Boundaries help you sustain your resolve, protect yourself, and maintain emotional stability. Yesterday, I began discussing some basic guidelines to boundary setting. Today we’ll look at six more helpful suggestions.
6. Choose to love. It is possible, and even healthy, to love someone while not accepting or enabling their poor behaviors. By doing so, you allow them to face the consequences of their destructive choices, and in turn, become more responsible. A codependent person might believe, “If I don’t help or fix the problem, I don’t love the person.” Instead, a loving person can say, “I love you. It was your decision to get drunk and then drive, and you were arrested because of it. You need to deal with the consequences. I’ll be here with you, but I’m not managing your consequences for you.”

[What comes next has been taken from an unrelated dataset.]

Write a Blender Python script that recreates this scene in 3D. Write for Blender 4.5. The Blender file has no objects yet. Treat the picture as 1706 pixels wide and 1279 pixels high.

7. Increase empathy. Empathy is trying to understand another person’s situation and pain. It means attempting to put yourself in their shoes and see the situation from their perspective. Be careful to not reduce, eliminate, or repair their pain; resist the urge to find solutions and fix their problems. Rescuing another person increases their dependence on you. Continually rescuing them can make you increasingly bitter, resentful, and less empathetic. You can be compassionate, understanding, and nurturing, while still holding your boundaries firm.
8. Know your vulnerabilities. Perhaps certain people or situations leave you particularly open to compromising your boundaries. Do some people hold power over you? Does that power affect your boundaries? Make a list of these unstable or sensitive situations. What are your fears? Develop a plan to manage these problems as they come up and set firm boundaries and limits for yourself. Stick to your strategy, even if it produces emotional pain or doubt for you.
9. Increase your own independence. The less your contentment, security, and happiness depend on someone else, the less you will need to try controlling their actions and decisions. To be codependent means you are not making independent decisions. Be an initiator in your life, rather than a responder to someone else’s. Strive to become more independent.
10. Face the truth. Codependent behavior comes from a desire to rationalize, deny, and minimize another person’s behavior and the consequences of it. Being courageous enough to confront reality head-on will reduce the tendency to enable others. Stick to the truth, even if it brings difficult consequences.
11. If necessary, limit contact. If you are having trouble setting and maintaining good boundaries with someone, consider having less connection with them. This is another way to control yourself, rather than trying to control someone else. You are not making them go away from you, but instead are willing to set boundaries, limits, and withdraw or avoid them to protect yourself.
You Can Do It!
You may feel weak, inferior, and incapable of making the changes you need to, but the truth is, you are getting stronger. You are getting strong enough to love yourself, take care of your needs, and assert your own opinions and choices. As you get healthier, you will stand up for what is right and be able to defend yourself.
Recovery is a Journey. Enjoy the Ride!